You see, Christianity no longer fit me. I found my beliefs changing from Christian to Spiritual but Distrusting of Religion, thanks to being encouraged and told by some very wonderful teachers and professors that it was perfectly alright - even encouraged - to think for myself, for we were created with a brain and therefore thinking isn't a sin.
I dove into Joseph Campbell's books and lectures that they recommended and it progressed from there. I found myself reading Desmond Morris' Human Animal book. I discovered Dr. Sagan and Stephen Hawking. I found the writings of Einstein and I learned about the beliefs of our founding fathers regarding the church. I studied Existentialism and Transcendentalism. I developed a liking for Marcus Aurelius and other philosophers. I took the path of the Peaceful Warrior. I found I actually enjoyed quantum physics, though I still have trouble understading them sometimes. Dr. Wolf has been a huge help to me in that department.

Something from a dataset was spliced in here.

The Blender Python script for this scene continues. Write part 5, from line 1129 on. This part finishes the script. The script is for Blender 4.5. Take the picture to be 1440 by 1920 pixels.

I found I could not sit in my old church (I won't name it here, they know who they are) without feeling unloved, judged or persecuted. I forgive them and I've since moved on.
Over the next two decades I explored a variety of paths. Some fit, some didn't. I followed where Spirit/Divine Providence led me. I checked into the faiths of my ancient ancestors - very interesting indeed, runecraft and Tsalagi (Cherokee) teachings! The Neo-pagans I met were the most wonderful warm people I'd ever met. I enjoyed my time talking with Bahai, Buddhists, etcetera. Each and every one contributed to what I have since come to believe.
I felt after a while that I wanted to belong to a church with like-minded people and people who were tolerant of other backgrouds so I went searching. I was already ordained in the Deist church (since 2002). I didn't really care about marrying people; I was a lay minister and a freelance chaplain without a physical church home close by. The closest local match to my beliefs was the Unitarian church but I quit attending after a couple of times; they just didn't have the right 'feel' for me. Reform Judaism was a lot closer - almost a perfect match - but wasn't quite it.
I kept searching and I came across the ULC but something kept me from joining. I was still exploring, not ready to enter the fold. I knew I was ready when I was finally at peace within myself. I've never been happier in my entire spiritual life and the journey continues on.
I finally joined the ULC in August of this year. I am still a firm Deist, even moreso now as my ongoing studies continue. I hope to study and learn my entire life.
That is how I came to be here. What's your story?